We are being told that America is in the clutches of an aspiring authoritarian determined to suppress the First Amendment. Or at least that the video released over Twitter by White House press secretary Sarah Huckabee Sanders to justify revoking CNN journalist Jim Acosta’s press pass is a manipulated fraud and that this is just the latest proof positive of President Trump’s fake “fake news” lies and thirst for power beyond the constitutional scope afforded to the Office. And then there’s Jim Acosta who always appears to be in the thick of it playing the victim and whom context universal to “both” videos proves that while the Fourth Estate may be dead, he is not its post-mortem martyr.
The Associated Press released a compelling side-by-side analysis of the video clip tweeted out by Huckabee Sanders showing Acosta rather roughly resisting the efforts of a young, female White House intern to take back the microphone after his continued and childish interruptions of the President. Per a producer here at OpsLens with the technical expertise to say so, the breakdown analysis of slow-downs and strategic, manipulative editing appears valid. Acosta’s “resistance” wasn’t that rough in the media-provided version.
However, this was insight given with the disclaimer that it is hard to actually verify from this AP video whether or not it is a legitimate comparison and not the cliché apples to oranges. (You know, just because they say so.) In the producer’s opinion, the tweeted video appears to come from a camera filming footage playing over a television or other screen. That sort of extra layer added can potentially cause weird discrepancies like those described between the original and feed versions. (Sort of how the refraction of light on the surface of water distorts and can blur the appearance and location of fish beneath the surface is one simplified analogy.)
Regardless, everyone is following the shiny object looking at the videos and trying to assign “fake news” to either Acosta or the Trump administration. Does it really matter when it appears both may well just be playing politics? Meanwhile, the narrative has sadly pivoted not only from Acosta’s rudeness but the real issue at hand: the missing Fourth Estate as van guard protecting transparency, truth and accountability—not ratings- or politics-driven agitators on any side of the aisle. The job of the press at the White House press conferences is not to ask emotionally charged questions in the hopes of getting a sought after sound bites or clips for social media. It is to ask direct questions, to get the facts. Instead what we have is the likes of Acosta on the attack with pre-scripted politicization and disrespectful constant interruption of the President of the United States.

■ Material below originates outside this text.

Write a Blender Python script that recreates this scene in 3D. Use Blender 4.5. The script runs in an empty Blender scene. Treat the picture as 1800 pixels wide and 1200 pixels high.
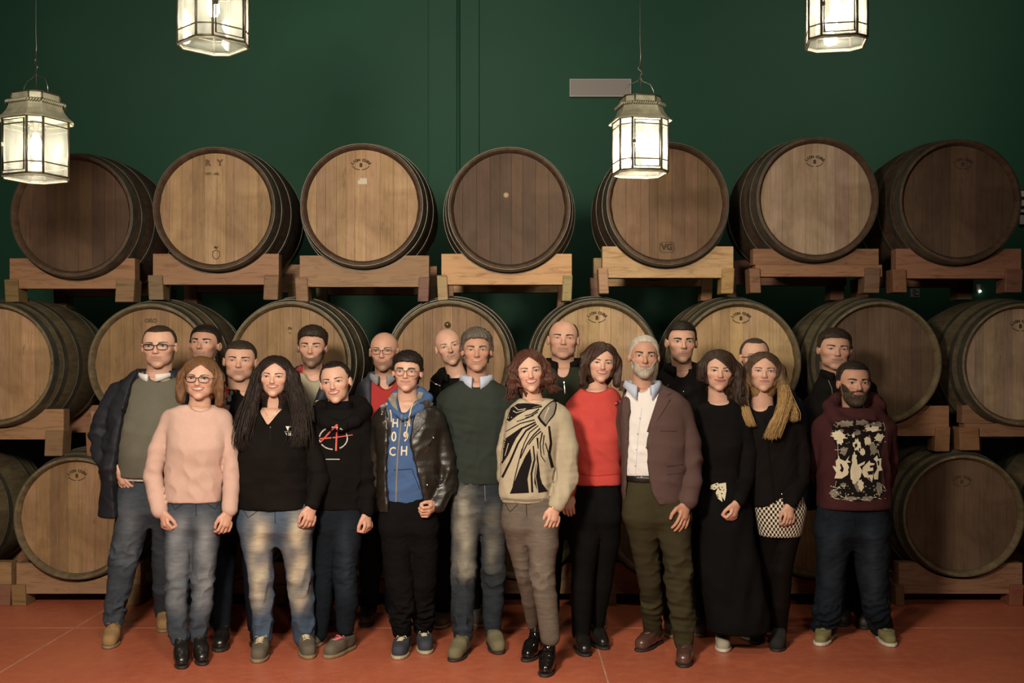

We stand by our decision to revoke this individual’s hard pass. We will not tolerate the inappropriate behavior clearly documented in this video. pic.twitter.com/T8X1Ng912y
— Stephanie Grisham (@PressSec) November 8, 2018
Watching back clips of this post-election press briefing reveals an entitled, arrogant (and false) martyr of freedom of the press in America after actual journalism kicked the bucket. Regardless of whether or not the film was doctored (strategically stupid move by the Team Trump if it was), one has to wonder why is it always Jim Acosta? What exactly was Acosta doing there, if he’s not willing to listen to the President’s answers even to his own bad questions?
Editorializing should at least happen after the fact finding. Alas, Jim Acosta appears too busy playing “fake news” martyr to be an objective journalist for the causes he belabors while in the press pool. Perhaps, the Trump administration just saw an opportunity to swat at an annoying fly and they took it. Surely, CNN has another reporter, perhaps even one with better manners, that they can send in Jim Acosta’s place? The answer to this question is “yes” in terms of having another reporter who holds a hard press pass for White House access. In fact, CNN has 50 of them according to Press Secretary Sanders.
White House now saying @Acosta “physically refused to surrender a White House microphone to an intern, so that other reporters might ask their questions.” pic.twitter.com/2SaDfaoR63
— Yamiche Alcindor (@Yamiche) November 13, 2018
This leads us to another rounds of questions: Is it Acosta’s job to stir controversies and keep CNN and himself (victims!) in the headlines and shape the national political dialogue and distract in a predetermined direction? And what exactly is CNN doing by suing the Trump administration on behalf of Acosta and itself as a business alleging tyrannical repression of First Amendment freedom of the press?
An even better question to consider: Is CNN in the business of not simply reporting a curated offering of what President Trump would dub “fake news” to its audience but making it?